Cute problem. Let me have a crack at it:

Assume none of the numbers is divisible by 2009, and consider their remainders when divided by 2009 (we say we look at the numbers “mod 2009” in the lingo). Take a random first number from your set. It has some remainder associated to it between 1 and 2008, inclusive (not 0, since it’s not divisible by 2009). Now add random numbers to it one by one from your set, and consider the remainder associated to each sum. By the time you get to your last number, you’ll have hit 2009 different remainders between 0 and 2009. If you hit 0, then you have a collection whose sum is divisible by 2009. If not, then you have the same remainder occurring twice (since if you have 2009 numbers between 1 and 2008, there must be at least two that overlap, by the so called Pigeonhole Principle).

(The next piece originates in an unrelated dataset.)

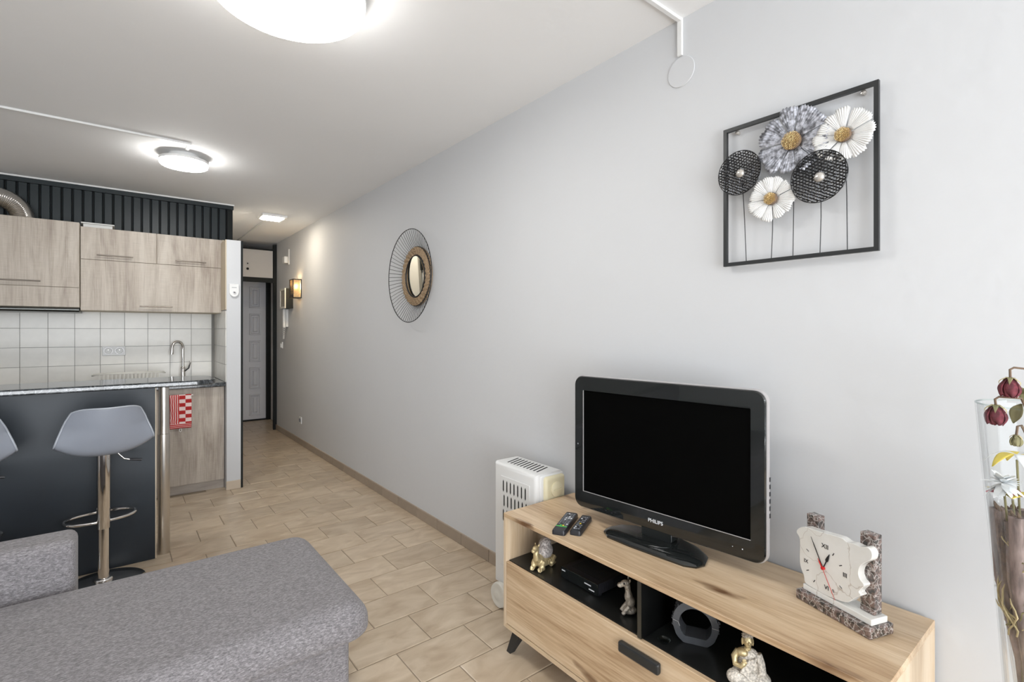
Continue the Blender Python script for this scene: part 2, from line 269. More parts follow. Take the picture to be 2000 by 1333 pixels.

But if the same remainder appears twice, that means that the numbers you added between the first and second occurrence are divisible by 2009, because adding them doesn’t affect the remainder when divided by 2009! And I believe that finishes the proof.

@finkelitis You got it! :)

Well, I owed you one. Though I think you did me one better by answering my problem. :)

Number the numbers as n1 to n2009.
Form the sums
n1
n1 + n2,
n1 + n2 + n3,
n1 + n2 + n3 + n4,
and so on.

If one of the sums is divisible by 2009 then we are finished. If all the sums have different remainders when divided by 2009 then one of them must be divisible by 2009, since there are only 2009 possible remainders and we would be done.

Therefore suppose that two of the sums have the same remainder when divided by 2009, say n1+...n6 and n1 +... + n55. The only way that these two sums can have the same remainder is if n7 + ... + n55 is divisible by 2009. The same idea can be applied to any two sums with the same remainder.

QED or whatever

Looking back, I think @finkelitis gave the same proof, but when he says “add random numbers to it one by one,” it seemed to me at first that he was only forming sums of two different numbers, but reading further I am pretty sure that that was not what he intended.

I like math and things like that but this does make my li’l’ ol’ head swim!